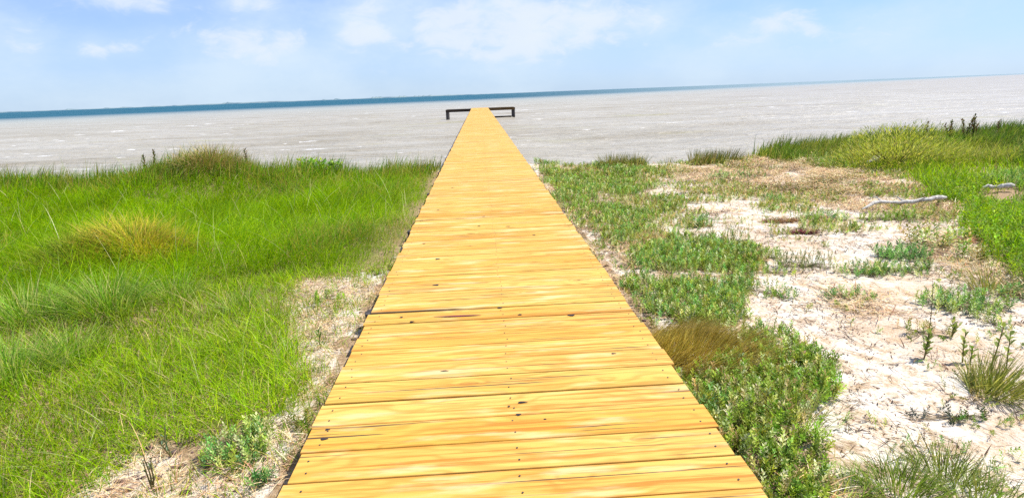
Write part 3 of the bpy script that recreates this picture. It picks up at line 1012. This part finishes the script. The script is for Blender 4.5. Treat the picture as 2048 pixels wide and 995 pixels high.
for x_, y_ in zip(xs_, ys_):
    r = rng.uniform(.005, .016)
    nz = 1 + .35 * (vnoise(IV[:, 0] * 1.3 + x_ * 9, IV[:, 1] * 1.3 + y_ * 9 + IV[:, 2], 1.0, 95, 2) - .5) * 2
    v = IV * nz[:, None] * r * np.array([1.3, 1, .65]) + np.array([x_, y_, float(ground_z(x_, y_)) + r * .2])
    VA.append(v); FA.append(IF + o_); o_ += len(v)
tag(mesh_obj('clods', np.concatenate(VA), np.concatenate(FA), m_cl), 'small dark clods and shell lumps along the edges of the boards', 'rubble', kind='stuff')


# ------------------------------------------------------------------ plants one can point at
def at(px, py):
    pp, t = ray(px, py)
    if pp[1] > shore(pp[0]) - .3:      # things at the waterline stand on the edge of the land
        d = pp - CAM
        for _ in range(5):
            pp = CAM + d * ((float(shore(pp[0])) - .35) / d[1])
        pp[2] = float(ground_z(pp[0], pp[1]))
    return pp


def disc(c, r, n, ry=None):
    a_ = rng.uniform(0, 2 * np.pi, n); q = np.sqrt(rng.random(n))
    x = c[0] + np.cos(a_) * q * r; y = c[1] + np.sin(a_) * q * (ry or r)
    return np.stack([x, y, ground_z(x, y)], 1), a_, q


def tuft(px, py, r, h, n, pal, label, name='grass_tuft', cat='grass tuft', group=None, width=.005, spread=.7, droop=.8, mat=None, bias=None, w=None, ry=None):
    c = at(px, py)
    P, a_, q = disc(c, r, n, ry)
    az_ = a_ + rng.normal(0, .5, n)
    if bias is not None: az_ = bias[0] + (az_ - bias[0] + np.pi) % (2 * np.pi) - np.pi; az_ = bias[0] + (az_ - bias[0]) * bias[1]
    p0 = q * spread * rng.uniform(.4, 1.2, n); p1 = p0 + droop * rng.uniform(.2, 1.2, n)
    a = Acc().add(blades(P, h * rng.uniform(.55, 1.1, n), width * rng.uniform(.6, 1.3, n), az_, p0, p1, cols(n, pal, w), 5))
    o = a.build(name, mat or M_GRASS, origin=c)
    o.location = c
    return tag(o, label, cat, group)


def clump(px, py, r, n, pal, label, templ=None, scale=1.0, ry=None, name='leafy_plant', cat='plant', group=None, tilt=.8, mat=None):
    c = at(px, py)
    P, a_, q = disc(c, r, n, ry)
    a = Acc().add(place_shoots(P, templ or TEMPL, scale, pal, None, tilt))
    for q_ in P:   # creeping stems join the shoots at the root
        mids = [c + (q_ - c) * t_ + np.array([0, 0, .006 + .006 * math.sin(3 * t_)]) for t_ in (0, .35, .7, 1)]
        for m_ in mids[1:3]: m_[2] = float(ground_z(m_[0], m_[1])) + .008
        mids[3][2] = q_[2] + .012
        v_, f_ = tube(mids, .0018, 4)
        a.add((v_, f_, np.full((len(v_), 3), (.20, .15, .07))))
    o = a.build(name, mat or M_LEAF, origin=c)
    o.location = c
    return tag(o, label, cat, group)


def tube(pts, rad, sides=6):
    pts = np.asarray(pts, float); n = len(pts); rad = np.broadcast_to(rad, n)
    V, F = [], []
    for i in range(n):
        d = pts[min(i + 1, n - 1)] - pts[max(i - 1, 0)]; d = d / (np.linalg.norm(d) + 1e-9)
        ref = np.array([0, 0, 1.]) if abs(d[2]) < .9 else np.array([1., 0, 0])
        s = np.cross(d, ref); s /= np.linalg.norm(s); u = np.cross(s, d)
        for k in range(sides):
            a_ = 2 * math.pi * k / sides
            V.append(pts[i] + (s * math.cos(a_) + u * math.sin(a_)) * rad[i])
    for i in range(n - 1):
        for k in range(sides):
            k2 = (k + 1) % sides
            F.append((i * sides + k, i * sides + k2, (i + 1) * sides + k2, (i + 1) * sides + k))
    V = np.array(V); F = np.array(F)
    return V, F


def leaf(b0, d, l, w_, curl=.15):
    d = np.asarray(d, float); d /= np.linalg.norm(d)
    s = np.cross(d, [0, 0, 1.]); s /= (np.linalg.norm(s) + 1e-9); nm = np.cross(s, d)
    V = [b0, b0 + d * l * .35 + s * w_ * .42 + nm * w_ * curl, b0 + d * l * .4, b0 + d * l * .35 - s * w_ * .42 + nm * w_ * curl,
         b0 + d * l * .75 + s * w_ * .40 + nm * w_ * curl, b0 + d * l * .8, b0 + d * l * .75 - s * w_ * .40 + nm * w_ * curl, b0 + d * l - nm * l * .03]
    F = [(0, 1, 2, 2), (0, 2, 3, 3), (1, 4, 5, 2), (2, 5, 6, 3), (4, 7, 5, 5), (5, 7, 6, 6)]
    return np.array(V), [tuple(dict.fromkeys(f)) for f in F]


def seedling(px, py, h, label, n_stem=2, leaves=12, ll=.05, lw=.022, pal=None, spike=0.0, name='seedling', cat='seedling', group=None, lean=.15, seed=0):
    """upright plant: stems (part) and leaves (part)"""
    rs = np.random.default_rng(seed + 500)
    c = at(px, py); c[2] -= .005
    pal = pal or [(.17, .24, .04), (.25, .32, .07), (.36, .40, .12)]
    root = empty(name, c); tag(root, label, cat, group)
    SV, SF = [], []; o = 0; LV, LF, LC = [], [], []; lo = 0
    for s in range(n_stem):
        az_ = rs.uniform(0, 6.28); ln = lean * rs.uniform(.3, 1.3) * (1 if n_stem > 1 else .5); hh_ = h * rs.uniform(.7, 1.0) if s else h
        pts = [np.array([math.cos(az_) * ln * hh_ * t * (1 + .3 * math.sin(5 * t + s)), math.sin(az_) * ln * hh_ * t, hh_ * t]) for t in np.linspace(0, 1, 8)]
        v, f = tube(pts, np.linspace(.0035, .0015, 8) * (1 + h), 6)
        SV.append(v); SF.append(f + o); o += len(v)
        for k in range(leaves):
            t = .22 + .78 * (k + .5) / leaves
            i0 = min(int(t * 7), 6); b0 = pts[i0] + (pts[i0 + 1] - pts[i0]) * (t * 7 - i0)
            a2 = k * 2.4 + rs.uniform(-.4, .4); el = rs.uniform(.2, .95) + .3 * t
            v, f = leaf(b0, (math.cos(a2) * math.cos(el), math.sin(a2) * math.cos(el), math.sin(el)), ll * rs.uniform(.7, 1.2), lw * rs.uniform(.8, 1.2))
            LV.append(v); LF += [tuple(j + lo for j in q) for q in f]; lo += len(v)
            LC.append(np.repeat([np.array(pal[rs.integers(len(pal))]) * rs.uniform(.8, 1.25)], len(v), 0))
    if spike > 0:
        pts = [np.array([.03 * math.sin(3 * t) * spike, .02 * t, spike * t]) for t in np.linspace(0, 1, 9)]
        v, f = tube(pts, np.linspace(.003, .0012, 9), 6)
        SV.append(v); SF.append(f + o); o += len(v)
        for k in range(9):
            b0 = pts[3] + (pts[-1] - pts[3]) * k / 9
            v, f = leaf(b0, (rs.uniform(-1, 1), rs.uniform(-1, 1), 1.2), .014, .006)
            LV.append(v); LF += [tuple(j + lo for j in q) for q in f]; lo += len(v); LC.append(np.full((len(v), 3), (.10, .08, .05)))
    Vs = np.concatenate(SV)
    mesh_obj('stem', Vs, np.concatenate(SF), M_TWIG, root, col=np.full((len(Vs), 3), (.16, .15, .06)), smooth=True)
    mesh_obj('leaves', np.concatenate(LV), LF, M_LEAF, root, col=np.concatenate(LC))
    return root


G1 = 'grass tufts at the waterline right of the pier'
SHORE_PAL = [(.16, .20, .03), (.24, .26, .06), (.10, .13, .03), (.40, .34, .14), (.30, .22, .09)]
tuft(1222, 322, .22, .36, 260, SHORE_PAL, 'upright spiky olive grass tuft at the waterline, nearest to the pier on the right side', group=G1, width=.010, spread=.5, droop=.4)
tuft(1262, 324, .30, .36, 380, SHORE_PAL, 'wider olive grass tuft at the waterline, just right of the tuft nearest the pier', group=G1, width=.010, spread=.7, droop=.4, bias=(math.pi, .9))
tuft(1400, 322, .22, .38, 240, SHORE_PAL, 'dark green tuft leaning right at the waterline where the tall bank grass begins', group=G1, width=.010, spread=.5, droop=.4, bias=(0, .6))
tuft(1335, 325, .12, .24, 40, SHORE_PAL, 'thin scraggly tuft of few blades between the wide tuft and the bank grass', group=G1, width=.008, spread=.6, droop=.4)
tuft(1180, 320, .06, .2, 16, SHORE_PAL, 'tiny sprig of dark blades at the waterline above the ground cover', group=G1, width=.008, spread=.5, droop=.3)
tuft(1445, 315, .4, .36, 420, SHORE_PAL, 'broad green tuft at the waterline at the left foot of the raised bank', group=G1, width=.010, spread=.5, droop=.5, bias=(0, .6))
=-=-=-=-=
# What is expected:
With the pictures left out, restate word for word every line of the data above, from the first down to the line that contains "return np.stack([x, y, ground_z(x, y)], 1), a_, q".

# Solution to this task:
Write part 3 of the bpy script that recreates this picture. It picks up at line 1012. This part finishes the script. The script is for Blender 4.5. Treat the picture as 2048 pixels wide and 995 pixels high.
for x_, y_ in zip(xs_, ys_):
    r = rng.uniform(.005, .016)
    nz = 1 + .35 * (vnoise(IV[:, 0] * 1.3 + x_ * 9, IV[:, 1] * 1.3 + y_ * 9 + IV[:, 2], 1.0, 95, 2) - .5) * 2
    v = IV * nz[:, None] * r * np.array([1.3, 1, .65]) + np.array([x_, y_, float(ground_z(x_, y_)) + r * .2])
    VA.append(v); FA.append(IF + o_); o_ += len(v)
tag(mesh_obj('clods', np.concatenate(VA), np.concatenate(FA), m_cl), 'small dark clods and shell lumps along the edges of the boards', 'rubble', kind='stuff')


# ------------------------------------------------------------------ plants one can point at
def at(px, py):
    pp, t = ray(px, py)
    if pp[1] > shore(pp[0]) - .3:      # things at the waterline stand on the edge of the land
        d = pp - CAM
        for _ in range(5):
            pp = CAM + d * ((float(shore(pp[0])) - .35) / d[1])
        pp[2] = float(ground_z(pp[0], pp[1]))
    return pp


def disc(c, r, n, ry=None):
    a_ = rng.uniform(0, 2 * np.pi, n); q = np.sqrt(rng.random(n))
    x = c[0] + np.cos(a_) * q * r; y = c[1] + np.sin(a_) * q * (ry or r)
    return np.stack([x, y, ground_z(x, y)], 1), a_, q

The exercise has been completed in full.